Having carefully considered the parties’ evidence and submissions I am not satisfied that it has been shown that litigation had become the dominant purpose of instructing KPMG by 20 July 2012. In so far as it is necessary I consider that it is reasonably certain that the witness evidence on this issue is incorrect when one has regard to the evidence as a whole, and in particular to the contemporaneous documents. It may be that by 20 July litigation was reasonably anticipated. It may also be that that contemplated litigation had become a purpose for instructing KPMG. However, I do not accept that it has been established that it had become the dominant purpose for so doing.
For all these reasons I am not satisfied that the claim for litigation privilege has been made out in relation to the KPMG report it was instructed to produce on 20 July 2012.
Conclusion
For the reasons outlined above I do not consider that the claim for litigation privilege has been made out as claimed by ICEH. The Barclays advice and the KPMG report, together with documents relating thereto up to the time of the production of the advice/report respectively, should therefore be disclosed.
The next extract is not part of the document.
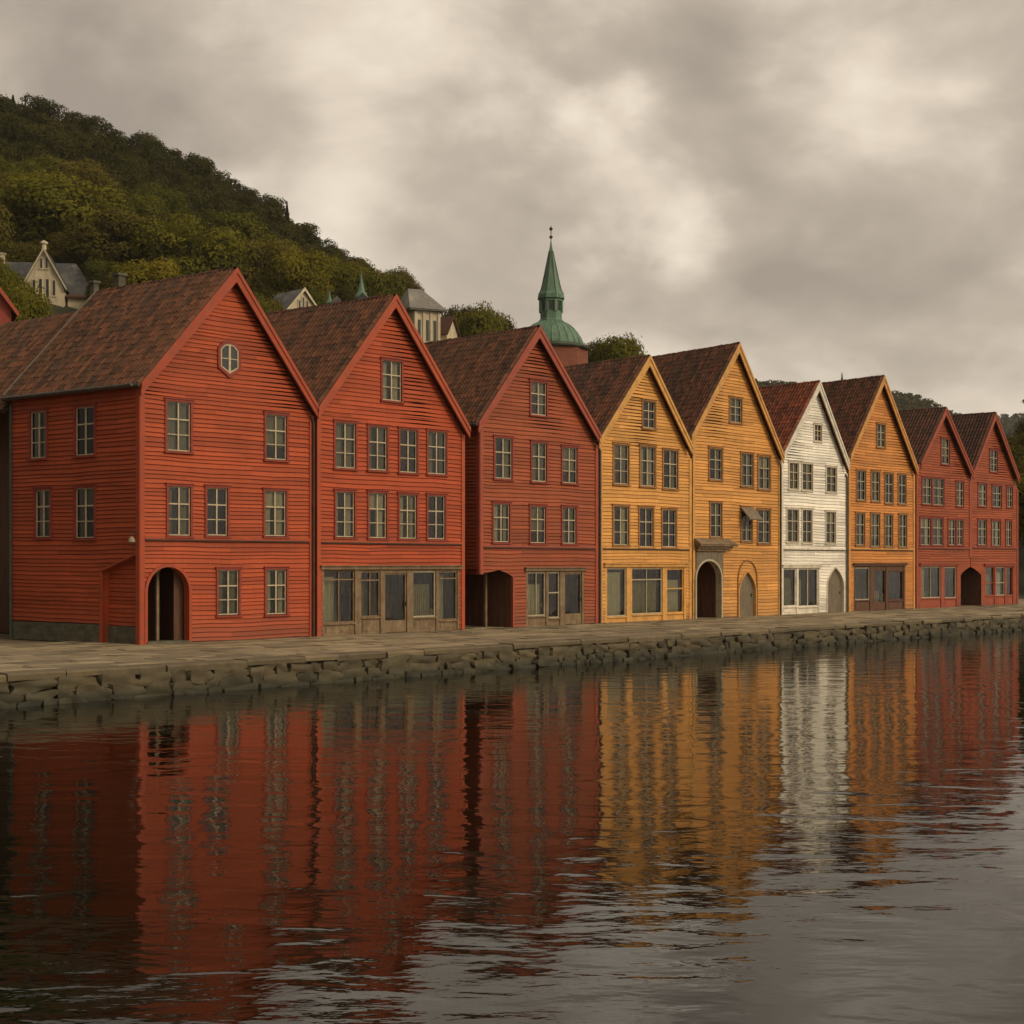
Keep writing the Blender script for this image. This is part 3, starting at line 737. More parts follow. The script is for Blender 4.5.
def passage(ctx, a0, a1, zt, d, name='passage', matn='brownwood', left=True, right=True):
    """board-lined passage behind an opening"""
    mb = MB(); fr = ctx['fr']; q = lambda x, n, z: fr(x, n, z)
    n = int(d/.18)
    if left: mb.quad(q(a0, -.03, 0), q(a0, -d, 0), q(a0, -d, zt), q(a0, -.03, zt))
    for i in range(n if right else 0):      # right lining in vertical boards
        o_ = .012*(i % 2); y0, y1 = -.06-d*i/n, -.06-d*(i+1)/n
        mb.quad(q(a1-o_, y1, 0), q(a1-o_, y0, 0), q(a1-o_, y0, zt), q(a1-o_, y1, zt), (i*37 % 10)/10)
        mb.quad(q(a1-.012, y0, 0), q(a1, y0, 0), q(a1, y0, zt), q(a1-.012, y0, zt))
    m_ = int((a1-a0)/.2)+1
    for i in range(m_):
        x0, x1 = a0+(a1-a0)*i/m_, a0+(a1-a0)*(i+1)/m_; o_ = .015*(i % 2)
        mb.quad(q(x0, -d+o_, 0), q(x1, -d+o_, 0), q(x1, -d+o_, zt), q(x0, -d+o_, zt), (i*53 % 10)/10)
    mb.quad(q(a0, -d, zt), q(a1, -d, zt), q(a1, -.03, zt), q(a0, -.03, zt))
    return mb.build(name, M[matn], ctx['h'])

def arch_door(ctx, o, n=-.10, label=None):
    fr = ctx['fr']; out = arch_outline(o); x0, x1 = out[0][0], out[-1][0]; z0 = out[0][1]
    mb = MB(); nb = max(4, int((x1-x0)/.14))
    zc = lambda x: max((o[1] if abs(x-(x0+x1)/2) < 1e-6 else max(z for z in np.linspace(o[0], o[1], 120) if o[2](z)-1e-6 <= x <= o[3](z)+1e-6)), 0)
    for i in range(nb):
        a, b = x0+(x1-x0)*i/nb, x0+(x1-x0)*(i+1)/nb; g = .006
        za, zb = zc(a+1e-4), zc(b-1e-4); t = random.random()
        zm = zc((a+b)/2)
        f = [(a+g, z0), (b-g, z0), (b-g, zb), ((a+b)/2, zm), (a+g, za)]
        mb.prism([fr(x, n, z) for x, z in f], [fr(x, n-.04, z) for x, z in f], t)
    d = mb.build('door', M['greywood'], ctx['h'])
    mb = MB(); bar(mb, fr, x1-.22, x1-.16, n, n+.05, z0+1.0, z0+1.14); mb.build('handle', M['iron'], d)
    if label: d['label'] = label
    return d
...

As to when the curtain of litigation privilege came down, it may be that there is an alternative date which ICEH wishes to put forward in the light of my ruling. The latest date would be likely to be 28 September 2012 when the letter before action was sent. ICEH may, however, wish to contend for an earlier date such as at or around the time of its letter of 21 August 2012. The advice and report are likely to shed light on the appropriate date to be taken. I would hope that this would be capable of agreement. If not, then the parties may seek a further ruling.